Когда звучит первая непременная песня из репродуктора, когда все актеры становятся в ряд, выбрасывают вперед руки, а потом закрывают лица ладонями, кажется, что вот сейчас будет тот ожидаемый нелепый праздник. Все вроде бы заготовили - и немереное количество трехлитровых банок, и стеклянную стену солдатской бани, и многоярусные железные кровати (художник Владимир Кравцев), и песни, - но нет все-таки праздника. То ли потому что актеры чужие и нет такого взаимопонимания, какое наверняка есть дома. То ли просто Москва на Коляду действует, неуютно ему в ней - может, страшно, что не поймут. У себя в Екатеринбурге Коляда пьесу эту уже поставил - тяжело сразу ставить второй раз? Кажется, чуть-чуть бы все было радикальней - и все бы получилось. Расставил бы он солдат прямо на сцене, вместо банок, заставил бы отыгрывать каждый жест, усилил бы безумие - может, тогда? (Но с другой стороны, тогда это был бы уже какой-то откровенный формализм, который Коляда вряд ли приемлет.)

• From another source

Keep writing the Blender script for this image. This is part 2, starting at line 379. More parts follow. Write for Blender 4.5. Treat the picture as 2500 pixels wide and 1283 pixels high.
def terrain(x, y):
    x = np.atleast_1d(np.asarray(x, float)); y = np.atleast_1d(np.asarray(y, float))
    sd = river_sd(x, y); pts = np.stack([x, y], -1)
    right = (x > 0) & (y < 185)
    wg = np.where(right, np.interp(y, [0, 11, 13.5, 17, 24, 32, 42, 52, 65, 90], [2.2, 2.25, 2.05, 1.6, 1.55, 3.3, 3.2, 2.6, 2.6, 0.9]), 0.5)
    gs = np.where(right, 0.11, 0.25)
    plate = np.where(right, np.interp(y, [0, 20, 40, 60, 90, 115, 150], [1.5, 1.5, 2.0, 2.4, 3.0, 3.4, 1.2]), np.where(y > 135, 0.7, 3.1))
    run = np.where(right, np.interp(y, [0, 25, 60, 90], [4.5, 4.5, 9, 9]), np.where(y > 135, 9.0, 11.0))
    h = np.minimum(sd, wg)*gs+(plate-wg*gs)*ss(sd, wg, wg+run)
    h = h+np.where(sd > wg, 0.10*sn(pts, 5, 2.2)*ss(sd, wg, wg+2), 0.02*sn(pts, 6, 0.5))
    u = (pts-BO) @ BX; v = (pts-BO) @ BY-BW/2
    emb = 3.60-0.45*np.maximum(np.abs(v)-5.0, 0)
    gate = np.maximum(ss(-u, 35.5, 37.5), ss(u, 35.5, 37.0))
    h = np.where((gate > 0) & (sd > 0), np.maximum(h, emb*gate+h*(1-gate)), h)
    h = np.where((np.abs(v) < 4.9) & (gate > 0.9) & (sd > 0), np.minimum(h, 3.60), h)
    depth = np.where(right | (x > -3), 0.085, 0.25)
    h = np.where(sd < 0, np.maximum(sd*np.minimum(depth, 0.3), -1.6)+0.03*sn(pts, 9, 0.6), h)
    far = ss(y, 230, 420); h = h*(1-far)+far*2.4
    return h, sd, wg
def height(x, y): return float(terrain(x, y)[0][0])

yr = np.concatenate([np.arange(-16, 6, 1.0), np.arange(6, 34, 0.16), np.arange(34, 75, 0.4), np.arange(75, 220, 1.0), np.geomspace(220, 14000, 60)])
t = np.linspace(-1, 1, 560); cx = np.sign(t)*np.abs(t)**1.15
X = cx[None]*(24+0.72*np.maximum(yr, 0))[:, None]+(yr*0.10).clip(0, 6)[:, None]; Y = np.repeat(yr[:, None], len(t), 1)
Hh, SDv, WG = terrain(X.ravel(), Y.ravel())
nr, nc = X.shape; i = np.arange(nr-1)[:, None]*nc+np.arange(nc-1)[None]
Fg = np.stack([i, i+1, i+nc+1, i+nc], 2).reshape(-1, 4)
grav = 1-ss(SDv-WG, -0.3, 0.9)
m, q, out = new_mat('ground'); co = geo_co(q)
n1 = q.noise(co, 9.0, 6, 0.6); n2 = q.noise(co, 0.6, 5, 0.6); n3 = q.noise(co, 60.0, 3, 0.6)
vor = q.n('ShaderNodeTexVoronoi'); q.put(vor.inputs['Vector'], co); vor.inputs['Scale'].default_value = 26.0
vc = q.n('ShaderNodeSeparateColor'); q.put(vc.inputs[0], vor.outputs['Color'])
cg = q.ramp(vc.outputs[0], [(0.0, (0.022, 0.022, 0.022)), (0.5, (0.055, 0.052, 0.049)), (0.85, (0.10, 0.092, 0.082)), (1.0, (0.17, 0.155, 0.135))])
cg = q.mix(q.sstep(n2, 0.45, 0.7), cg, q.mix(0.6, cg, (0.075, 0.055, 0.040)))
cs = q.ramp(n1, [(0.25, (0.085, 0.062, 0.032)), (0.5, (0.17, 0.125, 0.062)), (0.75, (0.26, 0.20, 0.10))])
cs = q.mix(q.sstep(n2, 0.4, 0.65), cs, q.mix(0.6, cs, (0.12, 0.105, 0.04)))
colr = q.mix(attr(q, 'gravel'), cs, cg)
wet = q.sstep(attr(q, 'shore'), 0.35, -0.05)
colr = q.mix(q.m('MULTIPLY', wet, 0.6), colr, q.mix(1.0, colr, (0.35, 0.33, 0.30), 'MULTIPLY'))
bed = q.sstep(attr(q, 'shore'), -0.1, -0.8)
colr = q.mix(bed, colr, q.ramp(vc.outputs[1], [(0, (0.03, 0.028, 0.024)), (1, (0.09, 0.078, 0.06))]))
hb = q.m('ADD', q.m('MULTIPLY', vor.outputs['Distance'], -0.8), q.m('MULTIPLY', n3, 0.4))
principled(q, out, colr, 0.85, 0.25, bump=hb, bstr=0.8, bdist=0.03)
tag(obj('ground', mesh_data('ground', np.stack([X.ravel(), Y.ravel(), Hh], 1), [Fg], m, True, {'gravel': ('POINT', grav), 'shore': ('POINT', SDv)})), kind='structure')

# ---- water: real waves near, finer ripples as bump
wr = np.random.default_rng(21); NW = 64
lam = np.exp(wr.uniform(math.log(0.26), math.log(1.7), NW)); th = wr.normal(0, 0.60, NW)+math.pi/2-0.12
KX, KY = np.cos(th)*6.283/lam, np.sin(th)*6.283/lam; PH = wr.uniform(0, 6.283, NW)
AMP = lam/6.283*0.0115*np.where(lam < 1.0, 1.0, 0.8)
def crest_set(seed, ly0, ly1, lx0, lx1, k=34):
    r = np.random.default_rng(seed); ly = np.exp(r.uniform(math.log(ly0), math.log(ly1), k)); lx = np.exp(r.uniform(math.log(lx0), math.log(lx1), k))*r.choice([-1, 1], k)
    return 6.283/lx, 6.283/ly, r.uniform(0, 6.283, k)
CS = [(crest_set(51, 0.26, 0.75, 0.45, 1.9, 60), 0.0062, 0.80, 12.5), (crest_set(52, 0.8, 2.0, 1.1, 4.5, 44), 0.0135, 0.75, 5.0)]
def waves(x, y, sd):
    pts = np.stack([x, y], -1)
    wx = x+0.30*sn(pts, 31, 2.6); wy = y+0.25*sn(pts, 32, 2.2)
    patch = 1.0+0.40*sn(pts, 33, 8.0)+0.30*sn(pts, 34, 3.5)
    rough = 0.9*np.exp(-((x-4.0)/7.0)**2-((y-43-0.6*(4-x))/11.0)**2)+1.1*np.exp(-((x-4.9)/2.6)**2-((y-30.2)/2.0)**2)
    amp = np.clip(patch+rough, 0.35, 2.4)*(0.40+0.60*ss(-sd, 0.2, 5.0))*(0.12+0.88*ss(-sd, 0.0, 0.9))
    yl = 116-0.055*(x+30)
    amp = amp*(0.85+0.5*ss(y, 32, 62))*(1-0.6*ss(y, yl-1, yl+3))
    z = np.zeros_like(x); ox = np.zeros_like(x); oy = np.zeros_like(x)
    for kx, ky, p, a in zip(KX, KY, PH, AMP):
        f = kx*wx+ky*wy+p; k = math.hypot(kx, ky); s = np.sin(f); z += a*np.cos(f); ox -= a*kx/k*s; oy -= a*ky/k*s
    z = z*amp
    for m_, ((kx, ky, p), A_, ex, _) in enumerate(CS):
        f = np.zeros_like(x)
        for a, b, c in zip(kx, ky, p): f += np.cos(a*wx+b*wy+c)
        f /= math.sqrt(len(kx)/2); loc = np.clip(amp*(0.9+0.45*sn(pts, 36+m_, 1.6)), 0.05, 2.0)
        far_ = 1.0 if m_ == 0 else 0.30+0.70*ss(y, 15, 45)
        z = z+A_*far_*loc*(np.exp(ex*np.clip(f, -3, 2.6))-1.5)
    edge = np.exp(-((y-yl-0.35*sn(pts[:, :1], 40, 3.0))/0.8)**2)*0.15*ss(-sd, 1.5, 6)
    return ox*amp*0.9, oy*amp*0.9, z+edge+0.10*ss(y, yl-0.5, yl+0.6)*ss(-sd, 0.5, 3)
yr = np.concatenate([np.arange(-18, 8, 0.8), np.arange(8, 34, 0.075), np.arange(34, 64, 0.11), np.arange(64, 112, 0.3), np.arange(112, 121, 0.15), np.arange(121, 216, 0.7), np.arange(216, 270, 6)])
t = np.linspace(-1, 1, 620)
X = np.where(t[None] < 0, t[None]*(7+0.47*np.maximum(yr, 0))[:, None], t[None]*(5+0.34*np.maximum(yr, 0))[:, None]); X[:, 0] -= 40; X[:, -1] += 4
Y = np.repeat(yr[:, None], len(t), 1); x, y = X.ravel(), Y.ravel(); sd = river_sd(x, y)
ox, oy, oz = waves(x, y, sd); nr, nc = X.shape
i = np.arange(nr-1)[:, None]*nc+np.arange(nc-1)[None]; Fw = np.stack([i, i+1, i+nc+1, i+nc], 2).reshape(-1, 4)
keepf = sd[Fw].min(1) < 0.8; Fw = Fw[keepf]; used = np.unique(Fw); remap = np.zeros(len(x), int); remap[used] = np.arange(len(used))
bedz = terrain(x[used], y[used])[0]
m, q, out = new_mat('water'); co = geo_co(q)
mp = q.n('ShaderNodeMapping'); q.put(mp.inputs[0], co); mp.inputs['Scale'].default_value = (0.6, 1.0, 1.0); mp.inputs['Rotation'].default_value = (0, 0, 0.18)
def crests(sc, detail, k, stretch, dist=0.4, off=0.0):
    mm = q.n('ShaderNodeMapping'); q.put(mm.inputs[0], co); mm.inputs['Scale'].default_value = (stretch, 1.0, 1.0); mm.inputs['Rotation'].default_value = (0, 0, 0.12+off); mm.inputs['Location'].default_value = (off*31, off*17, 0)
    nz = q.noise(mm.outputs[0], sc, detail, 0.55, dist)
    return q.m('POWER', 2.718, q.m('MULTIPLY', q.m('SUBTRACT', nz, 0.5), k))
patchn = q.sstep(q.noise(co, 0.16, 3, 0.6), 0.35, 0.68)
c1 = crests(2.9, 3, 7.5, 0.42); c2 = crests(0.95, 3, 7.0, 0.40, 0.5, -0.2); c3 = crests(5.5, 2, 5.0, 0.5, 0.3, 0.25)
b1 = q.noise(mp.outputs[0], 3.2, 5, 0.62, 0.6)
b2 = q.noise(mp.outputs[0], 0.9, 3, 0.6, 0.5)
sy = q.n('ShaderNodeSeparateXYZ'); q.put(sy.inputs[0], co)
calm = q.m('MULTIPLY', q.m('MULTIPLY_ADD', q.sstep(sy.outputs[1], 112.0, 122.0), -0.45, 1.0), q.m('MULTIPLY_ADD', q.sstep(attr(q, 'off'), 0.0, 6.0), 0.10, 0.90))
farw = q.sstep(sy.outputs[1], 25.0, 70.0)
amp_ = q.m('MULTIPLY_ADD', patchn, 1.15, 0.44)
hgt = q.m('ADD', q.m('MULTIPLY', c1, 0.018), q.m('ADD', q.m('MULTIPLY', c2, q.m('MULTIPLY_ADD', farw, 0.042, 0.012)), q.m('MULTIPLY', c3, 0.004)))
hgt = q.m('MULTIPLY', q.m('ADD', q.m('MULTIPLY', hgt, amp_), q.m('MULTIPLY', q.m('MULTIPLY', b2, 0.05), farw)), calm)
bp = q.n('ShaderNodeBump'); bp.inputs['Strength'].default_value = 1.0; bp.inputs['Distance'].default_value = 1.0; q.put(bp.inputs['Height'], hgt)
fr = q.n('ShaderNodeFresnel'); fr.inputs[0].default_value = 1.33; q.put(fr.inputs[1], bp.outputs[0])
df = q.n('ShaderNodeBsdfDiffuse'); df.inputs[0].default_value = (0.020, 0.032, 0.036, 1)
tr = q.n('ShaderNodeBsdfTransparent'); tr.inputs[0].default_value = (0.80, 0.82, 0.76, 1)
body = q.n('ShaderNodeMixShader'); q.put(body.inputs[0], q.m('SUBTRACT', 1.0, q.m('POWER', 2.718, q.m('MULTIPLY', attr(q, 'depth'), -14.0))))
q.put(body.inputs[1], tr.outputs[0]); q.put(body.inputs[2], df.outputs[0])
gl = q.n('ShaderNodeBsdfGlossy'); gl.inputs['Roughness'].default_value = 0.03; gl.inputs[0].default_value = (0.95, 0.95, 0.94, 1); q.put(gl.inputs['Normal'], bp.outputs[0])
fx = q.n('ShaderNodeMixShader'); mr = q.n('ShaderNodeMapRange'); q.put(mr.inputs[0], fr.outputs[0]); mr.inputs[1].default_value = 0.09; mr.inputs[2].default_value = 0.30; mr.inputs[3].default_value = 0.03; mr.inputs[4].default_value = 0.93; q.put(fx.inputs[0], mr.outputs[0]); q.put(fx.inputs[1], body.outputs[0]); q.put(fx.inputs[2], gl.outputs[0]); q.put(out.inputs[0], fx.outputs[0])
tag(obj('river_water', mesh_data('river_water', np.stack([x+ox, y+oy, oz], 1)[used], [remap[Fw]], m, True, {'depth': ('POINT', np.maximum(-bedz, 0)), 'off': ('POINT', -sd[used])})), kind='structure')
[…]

Даже второе действие, где все должно работать на контрасте с первым, не спасает, хотя оно и жестче, и сильнее. Когда несостоявшийся жених идет наконец бить обладающего слишком длинным языком солдата "за Марксину, за Энгельсину, за Людмилу, за Анжелику!" - это должно быть кульминационной сценой, квинтэссенцией всего. Заступился! Яковлева это в полной мере отыгрывает. Но почему не отыгрывает Гафт? Это, конечно, не кино с его натурализмом, но и не полностью условный восточный театр. Гафт бьет - все аплодируют, но никто ему не верит. Бог с ней, с натуральностью, √ важно, чтобы было это ощущение единственно возможного поступка, ощущение, за которым люди и ходят в театр. Может быть, через полгода, когда не будет друзей, цветов и аплодисментов, Гафт вдруг так возненавидит Коляду за то, что втравил его в это безнадежное предприятие, что ударит наконец по-настоящему - и зал содрогнется?